Required task: Give back all the data exactly, line by line.

[Raw records]

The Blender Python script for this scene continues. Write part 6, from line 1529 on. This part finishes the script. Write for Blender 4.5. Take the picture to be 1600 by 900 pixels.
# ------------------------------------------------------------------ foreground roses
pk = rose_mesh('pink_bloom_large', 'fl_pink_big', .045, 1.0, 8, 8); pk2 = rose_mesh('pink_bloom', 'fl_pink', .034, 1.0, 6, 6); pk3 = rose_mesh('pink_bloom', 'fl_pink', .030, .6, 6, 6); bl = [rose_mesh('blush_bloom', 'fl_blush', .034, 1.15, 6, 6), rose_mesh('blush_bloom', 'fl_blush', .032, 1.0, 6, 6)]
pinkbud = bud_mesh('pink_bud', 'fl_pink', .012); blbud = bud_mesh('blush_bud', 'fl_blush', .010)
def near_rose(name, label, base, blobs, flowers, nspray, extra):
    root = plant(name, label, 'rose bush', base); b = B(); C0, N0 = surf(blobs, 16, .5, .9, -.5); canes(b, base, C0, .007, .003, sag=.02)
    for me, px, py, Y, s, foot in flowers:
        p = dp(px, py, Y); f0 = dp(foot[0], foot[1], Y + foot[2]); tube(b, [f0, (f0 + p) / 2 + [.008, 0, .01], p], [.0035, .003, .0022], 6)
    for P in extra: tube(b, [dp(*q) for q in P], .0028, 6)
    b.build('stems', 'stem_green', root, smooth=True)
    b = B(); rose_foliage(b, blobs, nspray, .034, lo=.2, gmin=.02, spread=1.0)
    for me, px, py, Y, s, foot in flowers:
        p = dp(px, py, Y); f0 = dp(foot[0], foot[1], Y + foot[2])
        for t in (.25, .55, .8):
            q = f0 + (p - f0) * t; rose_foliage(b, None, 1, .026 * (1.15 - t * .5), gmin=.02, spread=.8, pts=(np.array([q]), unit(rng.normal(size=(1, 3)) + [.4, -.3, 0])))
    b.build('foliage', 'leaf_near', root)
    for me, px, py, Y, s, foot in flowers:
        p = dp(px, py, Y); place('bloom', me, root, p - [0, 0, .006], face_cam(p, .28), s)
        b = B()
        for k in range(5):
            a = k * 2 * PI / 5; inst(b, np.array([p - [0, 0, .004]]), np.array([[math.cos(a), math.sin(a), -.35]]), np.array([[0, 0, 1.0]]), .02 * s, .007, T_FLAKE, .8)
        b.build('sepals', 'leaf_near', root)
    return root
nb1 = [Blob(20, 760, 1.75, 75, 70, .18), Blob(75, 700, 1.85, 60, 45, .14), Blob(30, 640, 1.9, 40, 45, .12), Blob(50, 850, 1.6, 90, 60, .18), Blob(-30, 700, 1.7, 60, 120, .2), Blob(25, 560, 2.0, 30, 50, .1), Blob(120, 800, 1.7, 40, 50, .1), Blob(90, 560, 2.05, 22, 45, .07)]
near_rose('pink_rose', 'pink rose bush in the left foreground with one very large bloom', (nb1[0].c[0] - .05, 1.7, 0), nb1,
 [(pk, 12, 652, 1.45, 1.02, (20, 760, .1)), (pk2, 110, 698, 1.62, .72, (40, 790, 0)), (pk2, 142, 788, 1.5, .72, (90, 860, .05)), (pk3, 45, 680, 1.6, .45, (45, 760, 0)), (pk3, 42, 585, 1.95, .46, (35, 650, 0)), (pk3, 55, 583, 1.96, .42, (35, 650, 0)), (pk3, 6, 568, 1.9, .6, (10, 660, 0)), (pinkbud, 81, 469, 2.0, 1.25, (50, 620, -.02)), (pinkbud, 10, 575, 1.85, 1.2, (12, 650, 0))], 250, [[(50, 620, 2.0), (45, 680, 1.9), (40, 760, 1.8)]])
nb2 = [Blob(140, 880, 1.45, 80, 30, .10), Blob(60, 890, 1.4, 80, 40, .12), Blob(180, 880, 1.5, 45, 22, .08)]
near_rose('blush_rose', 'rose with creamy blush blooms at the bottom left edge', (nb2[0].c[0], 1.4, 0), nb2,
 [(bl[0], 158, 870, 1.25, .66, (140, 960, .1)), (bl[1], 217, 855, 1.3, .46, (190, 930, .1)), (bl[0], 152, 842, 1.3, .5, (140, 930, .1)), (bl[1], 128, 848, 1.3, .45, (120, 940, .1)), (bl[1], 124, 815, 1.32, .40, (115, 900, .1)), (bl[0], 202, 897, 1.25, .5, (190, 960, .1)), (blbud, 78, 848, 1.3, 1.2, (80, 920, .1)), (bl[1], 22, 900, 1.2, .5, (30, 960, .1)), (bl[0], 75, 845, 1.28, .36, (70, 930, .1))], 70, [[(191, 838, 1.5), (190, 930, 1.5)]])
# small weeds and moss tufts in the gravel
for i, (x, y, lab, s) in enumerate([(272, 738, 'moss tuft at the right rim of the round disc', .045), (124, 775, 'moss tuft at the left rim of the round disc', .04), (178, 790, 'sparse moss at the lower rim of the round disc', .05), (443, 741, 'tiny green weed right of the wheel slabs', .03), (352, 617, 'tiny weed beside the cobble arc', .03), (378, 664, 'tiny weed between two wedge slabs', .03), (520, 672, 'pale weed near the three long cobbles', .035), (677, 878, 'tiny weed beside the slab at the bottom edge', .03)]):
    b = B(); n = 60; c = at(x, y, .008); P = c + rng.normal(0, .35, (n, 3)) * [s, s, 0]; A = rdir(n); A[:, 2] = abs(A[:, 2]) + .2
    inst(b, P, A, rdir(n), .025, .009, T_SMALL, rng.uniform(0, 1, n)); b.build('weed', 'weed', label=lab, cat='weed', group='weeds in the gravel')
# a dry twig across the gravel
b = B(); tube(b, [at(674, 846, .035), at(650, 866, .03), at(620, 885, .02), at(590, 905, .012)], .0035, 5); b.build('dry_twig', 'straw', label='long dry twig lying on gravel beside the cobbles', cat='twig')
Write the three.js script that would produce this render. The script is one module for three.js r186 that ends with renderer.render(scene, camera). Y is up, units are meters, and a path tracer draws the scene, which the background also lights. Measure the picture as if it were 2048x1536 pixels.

Written solution:
The Blender Python script for this scene continues. Write part 6, from line 1529 on. This part finishes the script. Write for Blender 4.5. Take the picture to be 1600 by 900 pixels.
# ------------------------------------------------------------------ foreground roses
pk = rose_mesh('pink_bloom_large', 'fl_pink_big', .045, 1.0, 8, 8); pk2 = rose_mesh('pink_bloom', 'fl_pink', .034, 1.0, 6, 6); pk3 = rose_mesh('pink_bloom', 'fl_pink', .030, .6, 6, 6); bl = [rose_mesh('blush_bloom', 'fl_blush', .034, 1.15, 6, 6), rose_mesh('blush_bloom', 'fl_blush', .032, 1.0, 6, 6)]
pinkbud = bud_mesh('pink_bud', 'fl_pink', .012); blbud = bud_mesh('blush_bud', 'fl_blush', .010)
def near_rose(name, label, base, blobs, flowers, nspray, extra):
    root = plant(name, label, 'rose bush', base); b = B(); C0, N0 = surf(blobs, 16, .5, .9, -.5); canes(b, base, C0, .007, .003, sag=.02)
    for me, px, py, Y, s, foot in flowers:
        p = dp(px, py, Y); f0 = dp(foot[0], foot[1], Y + foot[2]); tube(b, [f0, (f0 + p) / 2 + [.008, 0, .01], p], [.0035, .003, .0022], 6)
    for P in extra: tube(b, [dp(*q) for q in P], .0028, 6)
    b.build('stems', 'stem_green', root, smooth=True)
    b = B(); rose_foliage(b, blobs, nspray, .034, lo=.2, gmin=.02, spread=1.0)
    for me, px, py, Y, s, foot in flowers:
        p = dp(px, py, Y); f0 = dp(foot[0], foot[1], Y + foot[2])
        for t in (.25, .55, .8):
            q = f0 + (p - f0) * t; rose_foliage(b, None, 1, .026 * (1.15 - t * .5), gmin=.02, spread=.8, pts=(np.array([q]), unit(rng.normal(size=(1, 3)) + [.4, -.3, 0])))
    b.build('foliage', 'leaf_near', root)
    for me, px, py, Y, s, foot in flowers:
        p = dp(px, py, Y); place('bloom', me, root, p - [0, 0, .006], face_cam(p, .28), s)
        b = B()
        for k in range(5):
            a = k * 2 * PI / 5; inst(b, np.array([p - [0, 0, .004]]), np.array([[math.cos(a), math.sin(a), -.35]]), np.array([[0, 0, 1.0]]), .02 * s, .007, T_FLAKE, .8)
        b.build('sepals', 'leaf_near', root)
    return root
nb1 = [Blob(20, 760, 1.75, 75, 70, .18), Blob(75, 700, 1.85, 60, 45, .14), Blob(30, 640, 1.9, 40, 45, .12), Blob(50, 850, 1.6, 90, 60, .18), Blob(-30, 700, 1.7, 60, 120, .2), Blob(25, 560, 2.0, 30, 50, .1), Blob(120, 800, 1.7, 40, 50, .1), Blob(90, 560, 2.05, 22, 45, .07)]
near_rose('pink_rose', 'pink rose bush in the left foreground with one very large bloom', (nb1[0].c[0] - .05, 1.7, 0), nb1,
 [(pk, 12, 652, 1.45, 1.02, (20, 760, .1)), (pk2, 110, 698, 1.62, .72, (40, 790, 0)), (pk2, 142, 788, 1.5, .72, (90, 860, .05)), (pk3, 45, 680, 1.6, .45, (45, 760, 0)), (pk3, 42, 585, 1.95, .46, (35, 650, 0)), (pk3, 55, 583, 1.96, .42, (35, 650, 0)), (pk3, 6, 568, 1.9, .6, (10, 660, 0)), (pinkbud, 81, 469, 2.0, 1.25, (50, 620, -.02)), (pinkbud, 10, 575, 1.85, 1.2, (12, 650, 0))], 250, [[(50, 620, 2.0), (45, 680, 1.9), (40, 760, 1.8)]])
nb2 = [Blob(140, 880, 1.45, 80, 30, .10), Blob(60, 890, 1.4, 80, 40, .12), Blob(180, 880, 1.5, 45, 22, .08)]
near_rose('blush_rose', 'rose with creamy blush blooms at the bottom left edge', (nb2[0].c[0], 1.4, 0), nb2,
 [(bl[0], 158, 870, 1.25, .66, (140, 960, .1)), (bl[1], 217, 855, 1.3, .46, (190, 930, .1)), (bl[0], 152, 842, 1.3, .5, (140, 930, .1)), (bl[1], 128, 848, 1.3, .45, (120, 940, .1)), (bl[1], 124, 815, 1.32, .40, (115, 900, .1)), (bl[0], 202, 897, 1.25, .5, (190, 960, .1)), (blbud, 78, 848, 1.3, 1.2, (80, 920, .1)), (bl[1], 22, 900, 1.2, .5, (30, 960, .1)), (bl[0], 75, 845, 1.28, .36, (70, 930, .1))], 70, [[(191, 838, 1.5), (190, 930, 1.5)]])
# small weeds and moss tufts in the gravel
for i, (x, y, lab, s) in enumerate([(272, 738, 'moss tuft at the right rim of the round disc', .045), (124, 775, 'moss tuft at the left rim of the round disc', .04), (178, 790, 'sparse moss at the lower rim of the round disc', .05), (443, 741, 'tiny green weed right of the wheel slabs', .03), (352, 617, 'tiny weed beside the cobble arc', .03), (378, 664, 'tiny weed between two wedge slabs', .03), (520, 672, 'pale weed near the three long cobbles', .035), (677, 878, 'tiny weed beside the slab at the bottom edge', .03)]):
    b = B(); n = 60; c = at(x, y, .008); P = c + rng.normal(0, .35, (n, 3)) * [s, s, 0]; A = rdir(n); A[:, 2] = abs(A[:, 2]) + .2
    inst(b, P, A, rdir(n), .025, .009, T_SMALL, rng.uniform(0, 1, n)); b.build('weed', 'weed', label=lab, cat='weed', group='weeds in the gravel')
# a dry twig across the gravel
b = B(); tube(b, [at(674, 846, .035), at(650, 866, .03), at(620, 885, .02), at(590, 905, .012)], .0035, 5); b.build('dry_twig', 'straw', label='long dry twig lying on gravel beside the cobbles', cat='twig')
Write the three.js script that would produce this render. The script is one module for three.js r186 that ends with renderer.render(scene, camera). Y is up, units are meters, and a path tracer draws the scene, which the background also lights. Measure the picture as if it were 2048x1536 pixels.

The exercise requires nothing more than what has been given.